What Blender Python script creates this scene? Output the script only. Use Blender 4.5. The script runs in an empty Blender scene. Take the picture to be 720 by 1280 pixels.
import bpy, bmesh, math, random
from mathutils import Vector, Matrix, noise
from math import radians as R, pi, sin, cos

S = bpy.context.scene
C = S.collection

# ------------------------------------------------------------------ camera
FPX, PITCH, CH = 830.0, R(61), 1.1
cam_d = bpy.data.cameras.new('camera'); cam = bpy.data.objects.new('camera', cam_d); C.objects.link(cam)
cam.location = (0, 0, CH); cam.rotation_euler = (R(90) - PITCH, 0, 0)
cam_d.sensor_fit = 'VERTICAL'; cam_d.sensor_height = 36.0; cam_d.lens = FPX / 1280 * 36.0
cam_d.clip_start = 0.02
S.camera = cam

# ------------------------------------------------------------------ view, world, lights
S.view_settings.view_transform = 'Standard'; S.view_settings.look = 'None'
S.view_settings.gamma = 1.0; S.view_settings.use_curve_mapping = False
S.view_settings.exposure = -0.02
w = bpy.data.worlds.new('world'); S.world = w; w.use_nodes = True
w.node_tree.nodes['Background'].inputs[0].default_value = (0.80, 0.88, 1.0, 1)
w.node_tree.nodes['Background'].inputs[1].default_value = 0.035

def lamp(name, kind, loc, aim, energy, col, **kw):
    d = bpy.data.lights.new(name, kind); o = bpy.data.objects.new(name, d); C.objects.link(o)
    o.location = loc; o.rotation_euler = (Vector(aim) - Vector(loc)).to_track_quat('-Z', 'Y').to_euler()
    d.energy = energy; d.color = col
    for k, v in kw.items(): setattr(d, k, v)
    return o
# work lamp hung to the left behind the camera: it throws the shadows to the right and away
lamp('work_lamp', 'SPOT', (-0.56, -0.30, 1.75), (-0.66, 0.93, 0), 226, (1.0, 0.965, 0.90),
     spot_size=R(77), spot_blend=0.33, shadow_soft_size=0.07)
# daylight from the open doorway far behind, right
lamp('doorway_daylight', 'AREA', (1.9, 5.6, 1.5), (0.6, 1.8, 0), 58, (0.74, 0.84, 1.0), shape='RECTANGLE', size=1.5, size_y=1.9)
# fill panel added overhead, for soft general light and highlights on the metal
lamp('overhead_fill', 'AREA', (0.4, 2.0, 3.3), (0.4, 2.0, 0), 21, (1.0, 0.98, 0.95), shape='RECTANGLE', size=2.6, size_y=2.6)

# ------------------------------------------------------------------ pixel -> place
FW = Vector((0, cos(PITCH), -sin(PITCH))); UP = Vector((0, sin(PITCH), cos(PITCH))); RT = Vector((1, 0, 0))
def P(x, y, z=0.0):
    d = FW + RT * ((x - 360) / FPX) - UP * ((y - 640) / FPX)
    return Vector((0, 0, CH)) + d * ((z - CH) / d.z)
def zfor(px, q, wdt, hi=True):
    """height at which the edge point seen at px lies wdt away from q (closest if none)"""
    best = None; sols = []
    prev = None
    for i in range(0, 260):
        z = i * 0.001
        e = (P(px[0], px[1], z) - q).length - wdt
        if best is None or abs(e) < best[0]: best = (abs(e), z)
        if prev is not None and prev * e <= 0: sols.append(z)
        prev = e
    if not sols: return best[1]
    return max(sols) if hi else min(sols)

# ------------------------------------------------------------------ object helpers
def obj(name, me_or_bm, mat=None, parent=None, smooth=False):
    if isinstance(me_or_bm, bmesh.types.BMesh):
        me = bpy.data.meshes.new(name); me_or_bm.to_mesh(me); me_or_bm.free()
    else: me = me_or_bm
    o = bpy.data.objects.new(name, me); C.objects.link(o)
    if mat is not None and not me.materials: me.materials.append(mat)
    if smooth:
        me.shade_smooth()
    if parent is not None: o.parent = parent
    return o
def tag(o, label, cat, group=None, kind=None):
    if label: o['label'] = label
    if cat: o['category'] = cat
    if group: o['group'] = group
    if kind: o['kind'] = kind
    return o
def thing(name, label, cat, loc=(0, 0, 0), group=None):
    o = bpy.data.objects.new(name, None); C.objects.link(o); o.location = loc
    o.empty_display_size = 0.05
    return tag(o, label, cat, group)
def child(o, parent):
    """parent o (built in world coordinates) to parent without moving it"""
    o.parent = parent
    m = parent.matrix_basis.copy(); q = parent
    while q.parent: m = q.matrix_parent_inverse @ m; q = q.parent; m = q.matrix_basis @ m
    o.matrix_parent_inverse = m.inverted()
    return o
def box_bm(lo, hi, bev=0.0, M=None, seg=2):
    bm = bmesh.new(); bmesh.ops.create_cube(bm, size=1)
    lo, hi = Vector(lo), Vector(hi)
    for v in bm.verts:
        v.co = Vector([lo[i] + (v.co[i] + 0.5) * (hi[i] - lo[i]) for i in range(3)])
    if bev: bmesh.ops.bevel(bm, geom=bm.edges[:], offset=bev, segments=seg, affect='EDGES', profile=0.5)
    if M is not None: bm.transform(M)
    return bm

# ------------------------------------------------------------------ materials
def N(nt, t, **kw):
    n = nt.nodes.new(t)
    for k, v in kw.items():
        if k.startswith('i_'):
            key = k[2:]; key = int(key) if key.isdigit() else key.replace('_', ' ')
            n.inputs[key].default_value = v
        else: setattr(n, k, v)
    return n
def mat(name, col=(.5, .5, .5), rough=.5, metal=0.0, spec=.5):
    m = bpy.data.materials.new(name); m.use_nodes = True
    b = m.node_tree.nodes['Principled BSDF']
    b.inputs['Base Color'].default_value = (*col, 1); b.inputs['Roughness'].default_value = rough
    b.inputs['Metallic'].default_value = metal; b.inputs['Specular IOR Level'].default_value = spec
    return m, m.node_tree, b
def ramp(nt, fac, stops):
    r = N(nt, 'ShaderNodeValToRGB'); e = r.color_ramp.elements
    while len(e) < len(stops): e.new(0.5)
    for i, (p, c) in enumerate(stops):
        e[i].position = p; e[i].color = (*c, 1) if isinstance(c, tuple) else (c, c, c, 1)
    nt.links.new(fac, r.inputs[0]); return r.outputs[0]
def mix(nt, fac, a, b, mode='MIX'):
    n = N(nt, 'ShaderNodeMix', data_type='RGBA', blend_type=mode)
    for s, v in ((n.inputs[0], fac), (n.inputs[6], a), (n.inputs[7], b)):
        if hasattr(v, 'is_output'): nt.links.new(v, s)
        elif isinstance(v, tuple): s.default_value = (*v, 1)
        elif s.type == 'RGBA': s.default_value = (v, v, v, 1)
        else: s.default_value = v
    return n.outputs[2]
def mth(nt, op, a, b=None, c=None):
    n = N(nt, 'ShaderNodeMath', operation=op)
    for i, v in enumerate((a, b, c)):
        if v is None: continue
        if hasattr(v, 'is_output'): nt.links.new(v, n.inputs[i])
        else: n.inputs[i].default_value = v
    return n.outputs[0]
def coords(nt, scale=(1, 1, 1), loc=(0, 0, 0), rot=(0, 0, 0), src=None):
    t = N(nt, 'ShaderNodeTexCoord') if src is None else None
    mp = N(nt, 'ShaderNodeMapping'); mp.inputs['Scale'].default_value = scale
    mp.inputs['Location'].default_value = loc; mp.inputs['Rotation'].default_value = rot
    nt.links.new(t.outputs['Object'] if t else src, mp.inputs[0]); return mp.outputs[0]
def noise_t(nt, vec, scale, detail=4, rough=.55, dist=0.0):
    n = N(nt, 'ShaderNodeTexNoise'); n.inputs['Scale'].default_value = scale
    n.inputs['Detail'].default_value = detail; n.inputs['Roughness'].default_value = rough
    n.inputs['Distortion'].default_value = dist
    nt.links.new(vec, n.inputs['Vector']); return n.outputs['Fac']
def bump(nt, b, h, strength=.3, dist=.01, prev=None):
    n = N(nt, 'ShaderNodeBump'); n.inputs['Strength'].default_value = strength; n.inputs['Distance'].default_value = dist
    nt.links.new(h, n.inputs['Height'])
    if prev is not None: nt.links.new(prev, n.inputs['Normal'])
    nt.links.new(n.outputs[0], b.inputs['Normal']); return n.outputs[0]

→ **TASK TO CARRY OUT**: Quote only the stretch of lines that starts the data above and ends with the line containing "w.node_tree.nodes['Background'].inputs[1].default_value = 0.035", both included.

→ **RESPONSE TO THIS EXERCISE**:
What Blender Python script creates this scene? Output the script only. Use Blender 4.5. The script runs in an empty Blender scene. Take the picture to be 720 by 1280 pixels.
import bpy, bmesh, math, random
from mathutils import Vector, Matrix, noise
from math import radians as R, pi, sin, cos

S = bpy.context.scene
C = S.collection

# ------------------------------------------------------------------ camera
FPX, PITCH, CH = 830.0, R(61), 1.1
cam_d = bpy.data.cameras.new('camera'); cam = bpy.data.objects.new('camera', cam_d); C.objects.link(cam)
cam.location = (0, 0, CH); cam.rotation_euler = (R(90) - PITCH, 0, 0)
cam_d.sensor_fit = 'VERTICAL'; cam_d.sensor_height = 36.0; cam_d.lens = FPX / 1280 * 36.0
cam_d.clip_start = 0.02
S.camera = cam

# ------------------------------------------------------------------ view, world, lights
S.view_settings.view_transform = 'Standard'; S.view_settings.look = 'None'
S.view_settings.gamma = 1.0; S.view_settings.use_curve_mapping = False
S.view_settings.exposure = -0.02
w = bpy.data.worlds.new('world'); S.world = w; w.use_nodes = True
w.node_tree.nodes['Background'].inputs[0].default_value = (0.80, 0.88, 1.0, 1)
w.node_tree.nodes['Background'].inputs[1].default_value = 0.035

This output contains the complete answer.